Groups that pulled off massive women’s marches the past two years and other left-leaning rallies are throwing their weight behind migrant families Saturday. More than 600 marches could draw hundreds of thousands of people nationwide, from immigrant-friendly cities like Los Angeles and New York City to conservative Appalachia and Wyoming.

Though many are seasoned anti-Trump demonstrators, others are new to immigration activism, including parents who say they feel compelled to show up after heart-wrenching accounts of children forcibly taken from their families as they crossed the border illegally. In Portland, for example, several stay-at-home moms are organizing their first rally while caring for young kids.

“I’m not a radical, and I’m not an activist,” said Kate Sharaf, a Portland co-organizer. “I just reached a point where I felt I had to do more.”

She and others are undaunted after nearly 600 women railing against the now-abandoned separation policy were arrested Thursday in Washington, D.C. With demonstrations emerging nationwide, immigrant advocacy groups say they’re thrilled — and surprised — to see the issue gaining traction among those not tied to immigration.

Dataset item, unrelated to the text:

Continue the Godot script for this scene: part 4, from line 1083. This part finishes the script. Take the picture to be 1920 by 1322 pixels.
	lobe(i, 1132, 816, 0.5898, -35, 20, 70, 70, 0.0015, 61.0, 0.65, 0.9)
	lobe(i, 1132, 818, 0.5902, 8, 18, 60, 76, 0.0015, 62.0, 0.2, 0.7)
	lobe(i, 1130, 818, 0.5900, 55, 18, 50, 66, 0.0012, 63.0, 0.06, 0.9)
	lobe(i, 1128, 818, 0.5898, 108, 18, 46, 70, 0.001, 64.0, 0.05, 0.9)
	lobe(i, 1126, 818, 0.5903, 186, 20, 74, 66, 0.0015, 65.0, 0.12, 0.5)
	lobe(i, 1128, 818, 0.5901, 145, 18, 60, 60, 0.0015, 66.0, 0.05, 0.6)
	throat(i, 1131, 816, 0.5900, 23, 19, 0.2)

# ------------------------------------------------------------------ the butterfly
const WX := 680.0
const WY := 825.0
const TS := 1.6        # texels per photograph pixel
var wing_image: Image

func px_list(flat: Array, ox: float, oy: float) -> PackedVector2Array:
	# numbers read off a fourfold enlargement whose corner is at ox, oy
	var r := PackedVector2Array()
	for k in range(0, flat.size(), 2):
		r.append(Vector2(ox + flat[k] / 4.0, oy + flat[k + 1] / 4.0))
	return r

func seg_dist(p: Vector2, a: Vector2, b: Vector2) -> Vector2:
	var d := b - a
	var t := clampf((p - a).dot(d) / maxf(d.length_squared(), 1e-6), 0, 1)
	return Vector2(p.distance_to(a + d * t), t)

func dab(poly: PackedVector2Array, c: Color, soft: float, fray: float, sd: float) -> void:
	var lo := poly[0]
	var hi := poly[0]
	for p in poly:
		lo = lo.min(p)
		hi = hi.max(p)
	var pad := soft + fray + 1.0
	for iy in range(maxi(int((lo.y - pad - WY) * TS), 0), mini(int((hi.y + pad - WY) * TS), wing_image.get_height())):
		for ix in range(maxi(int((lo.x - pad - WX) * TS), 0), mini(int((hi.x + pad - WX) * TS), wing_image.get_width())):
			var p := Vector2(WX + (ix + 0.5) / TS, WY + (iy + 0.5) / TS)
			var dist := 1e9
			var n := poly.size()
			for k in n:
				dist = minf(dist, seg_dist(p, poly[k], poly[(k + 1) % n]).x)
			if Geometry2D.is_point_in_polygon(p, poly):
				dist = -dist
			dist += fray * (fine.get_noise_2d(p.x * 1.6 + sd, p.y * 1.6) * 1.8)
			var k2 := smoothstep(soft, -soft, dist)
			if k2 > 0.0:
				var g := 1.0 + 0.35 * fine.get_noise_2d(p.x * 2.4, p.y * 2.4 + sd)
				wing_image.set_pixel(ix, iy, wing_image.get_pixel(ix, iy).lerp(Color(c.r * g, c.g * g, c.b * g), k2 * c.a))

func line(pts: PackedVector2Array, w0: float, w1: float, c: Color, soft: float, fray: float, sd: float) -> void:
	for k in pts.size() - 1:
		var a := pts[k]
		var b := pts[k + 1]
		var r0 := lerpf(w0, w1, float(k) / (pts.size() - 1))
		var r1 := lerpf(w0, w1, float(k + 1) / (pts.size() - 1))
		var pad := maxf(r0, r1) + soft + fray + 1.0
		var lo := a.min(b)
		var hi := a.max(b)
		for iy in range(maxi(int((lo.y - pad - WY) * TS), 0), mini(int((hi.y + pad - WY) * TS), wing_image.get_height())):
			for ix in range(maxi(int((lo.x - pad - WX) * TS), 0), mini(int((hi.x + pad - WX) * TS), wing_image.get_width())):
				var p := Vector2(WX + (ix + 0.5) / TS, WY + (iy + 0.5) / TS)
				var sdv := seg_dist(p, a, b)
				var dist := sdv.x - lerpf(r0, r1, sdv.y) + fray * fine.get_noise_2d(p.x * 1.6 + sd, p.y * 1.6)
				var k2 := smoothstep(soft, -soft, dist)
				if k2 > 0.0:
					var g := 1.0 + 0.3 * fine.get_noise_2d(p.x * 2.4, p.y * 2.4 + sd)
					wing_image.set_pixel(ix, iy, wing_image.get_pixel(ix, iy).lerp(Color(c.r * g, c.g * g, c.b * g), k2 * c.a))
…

“Honestly, I am blown away. I have literally never seen Americans show up for immigrants like this,” said Jess Morales Rocketto, political director at the National Domestic Workers Alliance, which represents nannies, housekeepers and caregivers, many of whom are immigrants. “We just kept hearing over and over again, if it was my child, I would want someone to do something.”

Saturday’s rallies are getting funding and support from the American Civil Liberties Union, MoveOn.org, the National Domestic Workers Alliance and The Leadership Conference. But local organizers are shouldering on-the-ground planning, many of them women relying on informal networks established during women’s marches on Trump’s inauguration and its anniversary.

In Portland, Sharaf and other mothers are working to organize a march expected to attract 5,000 people. They have marched for women’s rights but have never spearheaded a political rally, which isn’t related to an 11-day vigil at an U.S. Immigration and Customs Enforcement office in Portland that led to arrests this week.

Sharaf and three other women recently fired up their laptops and cellphones at her dining room table — one mother breastfeeding her son as she worked. A toddler wolfed down pasta in a high chair and two 5-year-olds and a 4-year-old careened around the house.

“I’m a mom, and I think everyone I know that I’ve talked to about this issue has had a very visceral reaction,” Sharaf said. “Because as moms, we know how important it is to be with your child and how critical attachment is to a child. It’s just heartbreaking for me to see.”

Sharaf and co-organizer Erin Conroy are coordinating their efforts with immigrant advocacy groups.

“As far as I’m concerned, this is a national emergency that we all need to be focused on right now,” Conroy said.